Discussion.  Skandha has now filed what appears to have been intended as a memorandum and appendix pursuant to S.J.C. Rule 2:21, as amended, 434 Mass. 1301 (2001).  Technically speaking, that rule does not apply here because the trial court rulings at issue — i.e., the refusal to accept and process his motions to compel assembly of the record — were not interlocutory rulings.  Regardless, as explained below, this is not a situation where extraordinary relief from this court is required.


When his motions to compel assembly of the record were rejected, Skandha had available a variety of other practical and legal steps he could have pursued before seeking the intervention of this court.  A good roadmap can be found in the Appeals Court’s opinion in Zatsky v. Zatsky, 36 Mass. App. Ct. 7, 12-13 (1994), a case that we have cited with approval many times.  In Zatsky, the Appeals Court said:


“If an appellant experiences delay in assembly of the record, a pragmatic first step is to report the problem to the clerk of the Appeals Court, the court with which the appeal would lodge in the first instance.  Often a clerk to clerk . . . communication may produce the desired expedition.  The next steps . . . would be a request for intervention by the chief judge of the trial court concerned, invocation of the superintendency powers of the Supreme Judicial Court, and mandamus.  A party may also bring a motion before a single justice of the Appeals Court either to compel a clerk . . . to assemble a record promptly or to waive assembly of the record as a prerequisite to entering the appeal.”


Of these steps, seeking the intervention of this court should be the last resort.  We routinely have upheld the denial of extraordinary relief by single justices of this court in similar circumstances when the litigant has not first pursued available alternatives.  Examples include Santiago v. Commonwealth, 442 Mass. 1045 (2004); Gaumond v. Commonwealth,442 Mass. 1015 (2004); and Keane v. Commonwealth, 439 Mass. 1002 (2003).  See Matthews v. D’Arcy, 425 Mass. 1021, 1022 (1997).  There is no indication in this record that Skandha took any of these other steps before seeking extraordinary relief from this court.  The single justice was therefore well within his discretion in denying the petitions.


That said, we can see no reason why the clerk in this case could have refused to accept Skandha’s motions.  Skandha had the right to appeal from the dismissal of his original appeal and the right to seek assembly of a record for that purpose.  See Elles v. Zoning Bd. of Appeals of Quincy, 450 Mass. 671, 673 (2008).  It was not for the clerk to refuse to accept his motions directed toward that end; the clerk’s role in these circumstances was to accept his motions and to submit them to a judge for action.  “Clerks . . . are ministerial officers of the court when it comes to receiving and filing papers.”  Gorod v. Tabachnick, 428 Mass. 1001, 1001 (1998).  “If a dispute arises as to whether the record must be assembled in a given case, the litigant who seeks to appeal may move for an order compelling the assembly, and the matter must then be resolved by a judge. . . .  That is a legal determination for a judge to make, subject to appellate review.”  Id. at 1001-1002.  We trust that if the motion is refiled now, it will be docketed and promptly acted on.

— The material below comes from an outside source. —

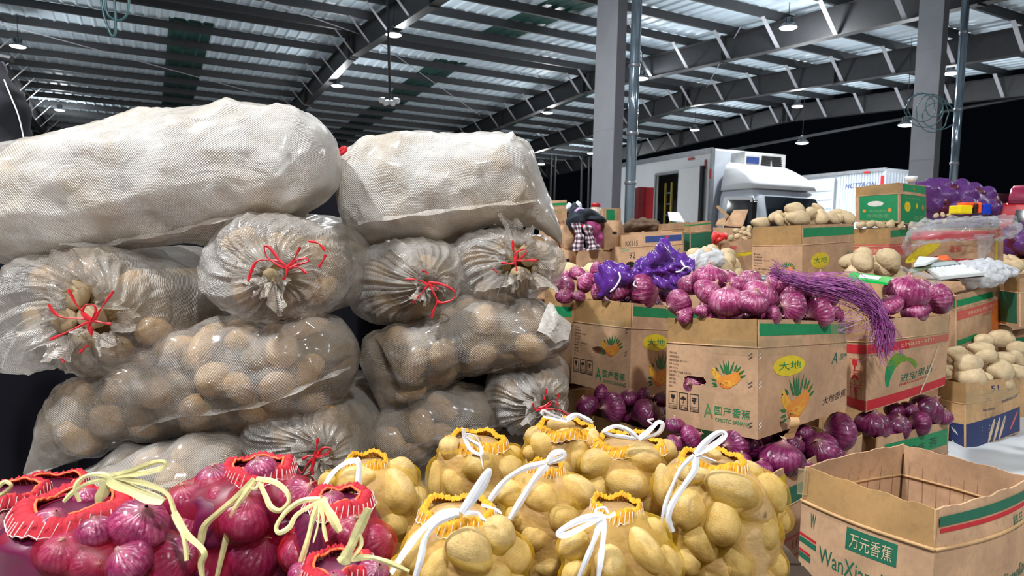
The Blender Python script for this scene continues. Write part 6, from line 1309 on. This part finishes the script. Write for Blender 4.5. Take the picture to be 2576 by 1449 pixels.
crumple('', [(2232, 690, 2236, 702, 3.11, .02), (2260, 672, 2262, 708, 3.13, .06), (2295, 680, 2298, 708, 3.13, .07), (2325, 690, 2328, 712, 3.14, .07), (2345, 698, 2346, 714, 3.15, .05), (2356, 704, 2356, 712, 3.15, .01)], 'film', t, 12, .010, 10, 140, 55, part='bag_film')
t = thing('plastic_bag', 'white crumpled bag on the potatoes behind the purple net', 'bag', P(1780, 680, 3.4))
crumple('', [(1728, 660, 1730, 680, 3.25, .02), (1745, 640, 1748, 684, 3.28, .06), (1775, 628, 1778, 684, 3.3, .08), (1800, 630, 1802, 676, 3.32, .07), (1813, 655, 1812, 670, 3.32, .02)], 'film_white', t, 14, .014, 10, 140, 34, part='bag_film')
# wrinkled clear film over the banana print box
t = thing('plastic_film', 'sheet of wrinkled clear film draped over the yellow banana print box', 'film', P(2400, 580, 4.1))
crumple('', [(2286, 600, 2290, 640, 4.12, .06), (2300, 566, 2312, 612, 4.08, .16), (2340, 556, 2350, 608, 4.02, .22), (2400, 550, 2400, 604, 3.99, .24), (2450, 545, 2455, 600, 3.98, .22), (2490, 548, 2495, 602, 3.98, .18), (2520, 556, 2522, 598, 4.0, .1), (2530, 570, 2530, 585, 4.02, .02)], 'film', t, 15, .022, 12, 170, 30, part='film_sheet')
crumple('', [(2455, 590, 2500, 590, 3.90, .01), (2458, 620, 2486, 620, 3.88, .012), (2462, 645, 2482, 645, 3.88, .012), (2460, 668, 2484, 668, 3.88, .012)], 'film', t, 16, .012, 8, 60, 40, part='hanging_strip')
t = thing('tape_dispenser', 'yellow, orange and blue plastic case on the film-covered box', 'case', P(2445, 538, 4.0)); 
for (x0, x1, y0, y1, col, nm) in ((2404, 2440, 517, 538, (244, 214, 20), 'yellow_end'), (2420, 2460, 510, 524, (248, 96, 30), 'orange_top'), (2443, 2454, 512, 537, (50, 36, 34), 'black_strap'), (2453, 2464, 510, 537, (246, 92, 34), 'orange_band'), (2463, 2487, 513, 540, (24, 56, 180), 'blue_end')):
    a, b = P(x0, y1, 4.0), P(x1, y0, 4.0); mb = MB().box(((a.x + b.x) / 2, 4.02, (a.z + b.z) / 2), (b.x - a.x, 0, 0), (0, .10 if nm != 'orange_top' else .07, 0), (0, 0, b.z - a.z)); o_ = mb.out(nm, plain(nm, srgb(*col), .35, vary=.04), t)
    bv = o_.modifiers.new('b', 'BEVEL'); bv.width = .008; bv.segments = 2
# far purple sack of onions
def far_net(label, st, seed, n, Yk=.05):
    A = interp(st, 9); T = np.array([P(r_[0], r_[1], r_[4])[:] for r_ in A]); B = np.array([P(r_[2], r_[3], r_[4])[:] for r_ in A]); C = (T + B) / 2; ra = np.linalg.norm(T - B, axis=1) / 2
    E1 = (T - B) / (2 * ra[:, None]); ax = np.gradient(C, axis=0); E2 = np.cross(E1, ax); E2 /= np.linalg.norm(E2, axis=1)[:, None]
    if E2[len(C) // 2][1] > 0: E2 = -E2
    root = thing('onion_net_sack', label, 'net sack', (float(C[len(C) // 2][0]), float(C[len(C) // 2][1]), float(B[:, 2].min())), 'big purple net sacks of onions in the distance'); rr = random.Random(seed); el = []; pl = []; t_ = 0
    while len(pl) < n and t_ < 900:
        t_ += 1; i = rr.randint(2, len(C) - 3); th = rr.uniform(-.3, math.pi + .3); th = math.pi / 2 - (th - math.pi / 2); d = math.cos(th) * E1[i] + math.sin(th) * E2[i]; base = 1 / math.sqrt((math.cos(th) / ra[i]) ** 2 + (math.sin(th) / A[i, 5]) ** 2)
        if base < .07: continue
        p = C[i] + d * (base - .05)
        if any(np.linalg.norm(p - q_) < .09 for q_ in pl): continue
        pl.append(p); el.append(ell(p, Quaternion(), .05, .05, .05, .006))
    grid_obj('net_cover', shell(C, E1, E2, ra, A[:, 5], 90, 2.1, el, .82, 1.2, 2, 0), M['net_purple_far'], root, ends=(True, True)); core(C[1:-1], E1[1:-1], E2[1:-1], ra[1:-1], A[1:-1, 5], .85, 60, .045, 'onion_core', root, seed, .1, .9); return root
far_net('big purple net sack of onions, lying behind the green banana box', [(2305, 455, 2300, 470, 5.3, .03), (2330, 450, 2330, 545, 5.3, .16), (2370, 447, 2360, 580, 5.3, .2), (2410, 450, 2400, 585, 5.3, .22), (2450, 462, 2445, 582, 5.3, .2), (2485, 470, 2480, 575, 5.3, .16), (2506, 490, 2500, 560, 5.3, .08), (2510, 515, 2508, 535, 5.3, .02)], 3, 46)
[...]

We also are mindful that Skandha has filed numerous cases in the Superior Court for Suffolk County and that, as a result, that court issued an order, in October, 2011, that any new case received by that clerk’s office shall be reviewed by the regional administrative justice prior to acceptance for filing.  There is no indication on the trial court docket or otherwise in the record before us that this order applies to the rejected motions in this case.  If this was in fact the clerk’s basis for rejecting Skandha’s motions, which we think would be questionable, it would behoove the clerk, and aid the appellate courts, if this were so indicated.


Judgment affirmed.


The case was submitted on the papers filed, accompanied by a memorandum of law.


Bodhisattva Skandha, pro se.

     [1] Although it is not entirely clear from the trial court docket, we presume, for purposes of the matter currently before us, that final judgment has entered dismissing Skandha’s complaint as to each of the defendants.

     [2] As best we can discern from the record before us, the Superior Court dismissed the appeal because, as one of the defendants argued, Skandha failed to “file a designation of portions of the trial transcript to be ordered.”  As Skandha notes, however, his notice of appeal specifically stated that “there are no transcripts in this case.”